The mentorship programmes launched by United Nations Educational, Scientific and Cultural Organization (UNESCO) to increase participation of girls and women in sciences through mentorship has improved interest in diverse STEM careers.
In the UNESCO/GOK STEM Mentorship Program Assessment Report, UNESCO Regional Office for East Africa Director Ann Therese Ndong-Jatta said the programme, which lasted for five years till 2020, was adjudged as hugely successful by a cross section of educationists based on analysis.
As a result of the success, UNESCO declared commitment to continue addressing the low participation of girls and women in STEM through close collaboration with both the government and private sector.
Education stakeholders demanded for the mentorship to be expanded to more girls’ secondary schools and that boys should be gradually included in the programme.

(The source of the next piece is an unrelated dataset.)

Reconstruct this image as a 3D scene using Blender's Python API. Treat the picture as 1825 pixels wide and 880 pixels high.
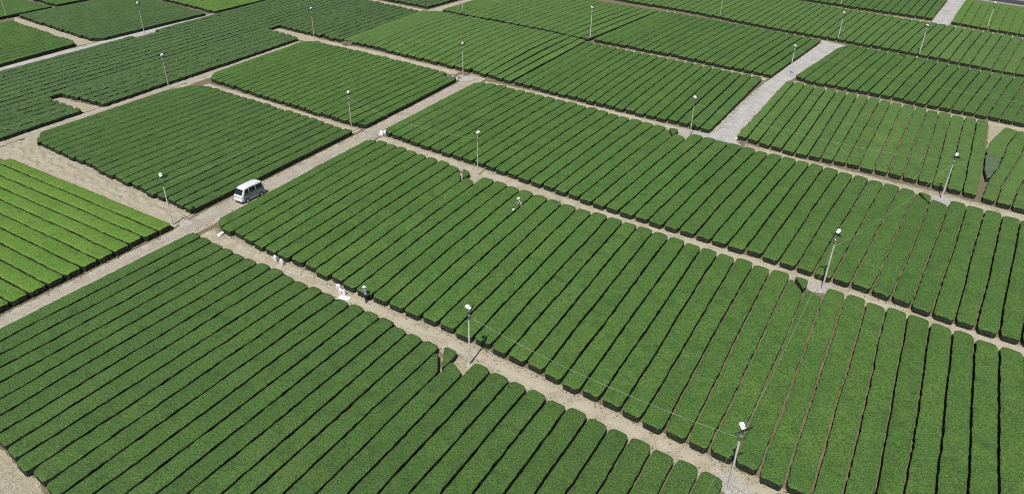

Ndong-Jatta said requests for adoption of gender responsive teacher trainings, gender-responsive pedagogy and inclusive technology and innovation programmes in mentorship packages would be factored in under future mentorship projects.
The report pointed out that past trends like girls being left behind in STEM subjects needed to be reversed through intensive mentorship from an early age, gender responsive trainings, gender-responsive pedagogy and inclusive technology and innovation programmes.
It further pointed out that although more girls were attending school presently, they continued to be significantly under-represented in STEM subjects and in the emerging Information Communication Technology propelled jobs.
“The girls appear to lose interest in STEM subjects as they reach adolescence and hence the need to debunk the myths that girls do not like sciences,” reported the Director.
She noted that the mentorship was partly prompted by findings under the World Economic Forum that 65 per cent of children enrolled in primary schools within the last decade were headed to jobs which did not exist today.
After recognizing this gap, UNESCO initiated the STEM Mentorship Program through Scientific Camps of Excellence in Kenya in 2014 targeting average performing secondary school girls mostly from rural areas.
Under the programme, more than 2,000 students in over 160 secondary schools were mentored.
The programme operate under three facets: mentorship talks by STEM role models, exposure to the learning environment in the institutions of higher learning and visits to the industry for experience of the actual application of STEM subjects in providing solutions to real life problems.